В лампе па кухне был керосин, перед печкой лежали дрова, и вообще в домике царил идеальный, чисто морской порядок. Даже ковровые дорожки на полу, казалось, только что прочистили пылесосом. Только винтовки на стене напоминали, что здесь все же полярная станция.
Утром с первого взгляда стало ясно, что из ледовых маршрутов ничего не выйдет. На всем видимом пространстве лед был перемешан с великой тщательностью, а глыбы его на торосах громоздились с хитроумием, делающим честь ветрам на мысе Блоссом. В нескольких километрах от берега дымились полосы разводий.
Мы как-то вяло прошли в этот день восемнадцать километров на север и остановились у мыса Св. Фомы; уже снова наступал вечер, и надо было посмотреть дорогу, что тянулась почти тридцать километров на северо-восток вдоль полосы скалистого берега.
Мы не стали в этот вечер обсуждать завтрашние перспективы, а принялись ставить палатку, распрягать ссбак.
Засыпая, мы с Серегой успели еще выяснить, что у него, как и у меня, перед глазами мелькают собачьи лапы, а в прошлую ночь перед сном все торчали обтекаемые силуэты медведей.
Две вещи мешают спать зимой в палатке: иней, который намерзает вокруг лица, и иней, который скапливается на потолке палатки. От первого можно уберечься, если не крутить головой, но с потолка иней падает пластом, стоит только кому-либо задеть стенку палатки. Он падает на лицо и потом начинает таять и струйками сбегать к животу. Четыре года назад мы с тем же Сергеем торчали в центре равнинного острова Анон. Нас закинули туда на самолете, чтобы выкопать для музея череп мамонта. В тот раз, хотя у нас были великолепные мешки из шкуры зимнего оленя, мы чуть не плакали от этого проклятого инея.
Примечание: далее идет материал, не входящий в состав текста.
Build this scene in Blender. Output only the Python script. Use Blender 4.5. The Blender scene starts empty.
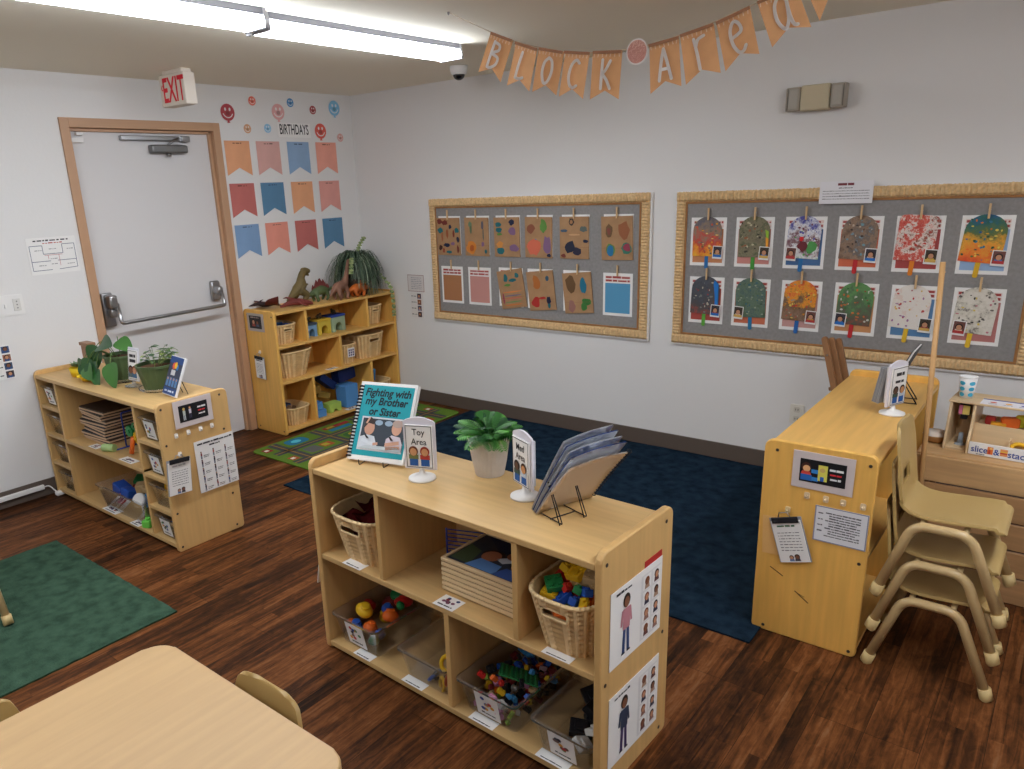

Утром, расстелив карту на полу палатки, мы стали выбирать дальнейший маршрут.
Собакам в этот перегон пришлось трудно. На южной половине острова дул такой ветер, что по временам вся упряжка скрывалась в облаке поземки. Потом начались перевалы, а в конце дороги, в устье последней реки, была так называемая «труба» — место, где постоянно дует ветер, нет снега и нарты едут по черной, вмерзшей в землю гальке.
Мы нашли несколько выброшенных морем ящиков и разожгли хороший костер. Было тихо. Непомерной величины солнце пряталось за лед на севере, на западе торчали запрокинутые обрывы мыса Гильдер, а на восток туманной полосой уходил равнинный берег Тундры Академии, куда нам надо было отправляться завтра.
За два солнечных дня мы добрались до мыса Флоренс — самой северной точки острова. Нам оставалось девяносто километров: пересечь остров точно по меридиану. Мы немного посовещались, сидя на снегу под неуютной треногой тригонометрической вышки. Было ясно, что собаки не выдержат такого перегона в один день.
В горах островного хребта было безветренно, но изрядно морозно, и мы перенесли самую «трясучую» ночевку за всю дорогу.
Из-за холода мы начали этот день часов в пять утра, но настроение все-таки было отличным. Запас корма для собак оказался рассчитанным точно, впереди всего шестьдесят километров, аппаратура не подвела. К середине дня солнце стало греть совсем сильно. Уставшие собаки с трудом тянули на подъем. Мы помогали им тянуть нарты по отмякшему снегу. Все-таки на последнем подъеме собаки выкинули «флаг бедствия»: как по команде легли на спину и подняли лапы кверху. Ульвелькот ходил около них и вполголоса уговаривал, а Куно со вздохом вытащил из нарты «кукенчик» — короткий каюрский кнут.
Вечером мы увидели с перевала огоньки поселка. Наверное, собаки тоже их увидели, потому что они рванули вниз с сумасшедшим азартом. Нам и на этот раз повезло. Ни на той, ни на другой нарте не сломался остол, нарты не перевернулись, и, хотя мы с Сергеем, презрев все инструкции, отчаянно тормозили пятками, ни тот, ни другой не наткнулся ногой на камень под снегом.
Был вечер окончания дороги, и только поздний час помешал нам отметить его чуть поторжественнее. Можно было бы сказать тост словами известного путешественника Кнута Расмуссена: «Я счастлив, что родился в то время, когда санные экспедиции на собаках еще не отжили свой век».
Мы и в самом деле были счастливы тем счастьем, какое дает неплохо сделанная, новая для тебя работа, и еще оттого, что впереди нам немало предстоит испытать этот старый, как Север, дорожный способ. Может быть, лет через пятьсот, в ультракосмические времена, вот так же будет радоваться человек, которому вдруг понадобится зачем-либо заново изучить ремесло плотника.